Zum Vorsitzenden hatte der DTSB mit Werner Otto den Generaldirektor der Vereinigung Volkseigener Betriebe Hochspannungsgeräte und Kabel berufen und bestätigt. Jenem Industriezweig gehörte auch das Oberspreer Kabelwerk an, das zum wichtigsten der Trägerbetriebe ausgewählt worden war. Auch dessen Direktor, der zu dieser Zeit parteilose Techniker Georg Pohler, nahm dementsprechend einen Vorstandssitz ein, wie auch der Minister des Industriebereiches, Otfried Steger. Sie und auch der Parteivertreter Hans Wagner waren die Vertreter der wirtschaftlichen und politischen Unterstützer des Klubs. Das operative Tagesgeschäft lag nun managerartig in den Händen von Klubsekretär Paul Fettback, einem leidenschaftlichen Fußballfreund mit bisheriger SED-Laufbahn. Sein Stellvertreter wurde Günther Mielis, SED, der sich bereits bei den Vorgängerklubs als Nachwuchstrainer Vertrauen erworben hatte. Den Spielern, die anwesend waren, gab die Versammlung ein erstes Ziel auf den Weg: Aufstieg der I. Mannschaft in die höchste Spielklasse, die Oberliga. Union war der einzige Zweitligist unter den neuen Klubs.

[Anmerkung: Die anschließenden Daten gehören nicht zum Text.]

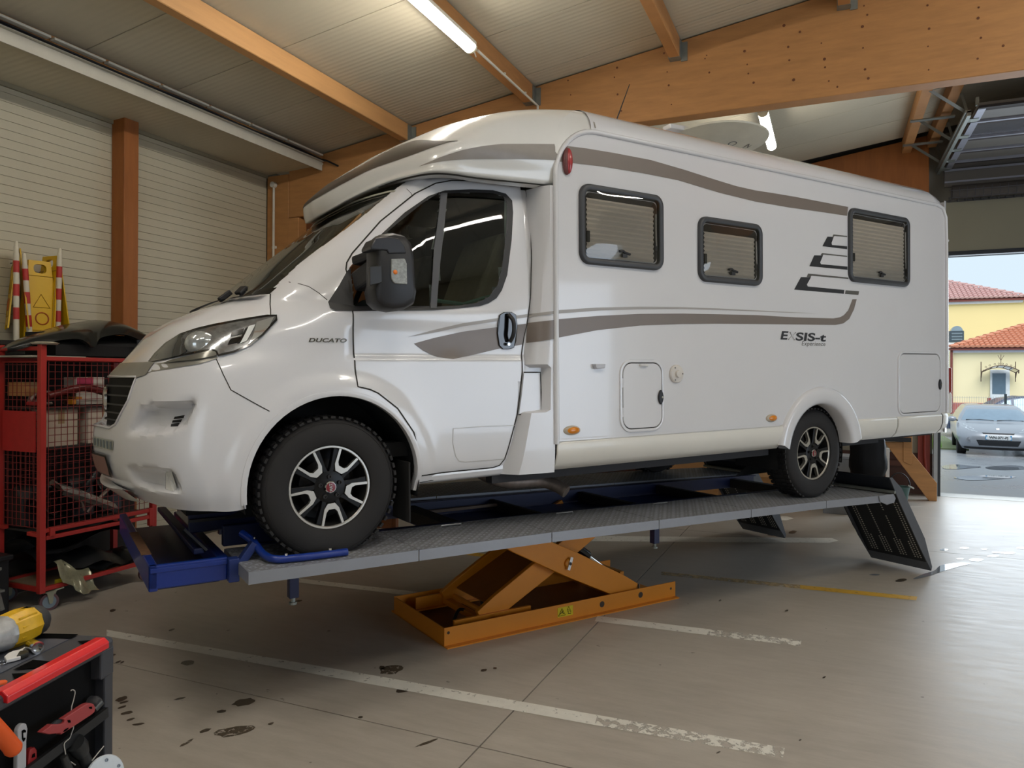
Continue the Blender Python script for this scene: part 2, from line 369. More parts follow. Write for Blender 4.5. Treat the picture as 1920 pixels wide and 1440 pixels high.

Rot und Weiß – die Vereinsfarben bestimmten seit 1951 den Köpenicker Fußball. Sie waren die der Sportvereinigung Motor, als im August des Jahres die Leistungsträger der Union-Oberschöneweider der Betriebssportgemeinschaft Motor Oberschöneweide beigetreten waren. „Ziemlich Einmütigkeit“ habe 1966 bestanden, dass die Farben „auch weiterhin rot-weiß bleiben sollten“, hieß es dazu in Berliner Fußball – „die Farben unserer Stadt“. Auch der TSC Berlin hatte sich rot-weiß gezeigt. Ein Klubemblem sahen die Unioner erst im Februar. Der Vorstand hatte den Gebrauchsgrafiker Peter Gribat beauftragt, dieser legte ihm eine Reihe von Entwürfen vor; der bis heute genutzte und in den Jahren bisher minimal veränderte war ursprünglich symbolisch von Laub umkränzt, während ebenso die Andeutung des Balles im Zentrum in der Urfassung radiert erscheint.

Nicht nur das Emblem zeigt bis heute deutlich, was die Klubgründer richtig machten, damals. Es war in der 1964er DTSB-Konzeption auch „die Abkapselung der Fußballsektionen und der tausenden Fußballanhänger“ als „der entscheidende Fehler“ seit 1954 festgehalten worden. Den festgestellten Mangel an Verbundenheit der Sportfreunde mit den Vereinen sollte die Möglichkeit, Förderndes Mitglied werden zu können, auflösen. Mehr als 69.000 Union-Mitglieder heute sind durchaus ebenso die Folge der damaligen Beschlüsse.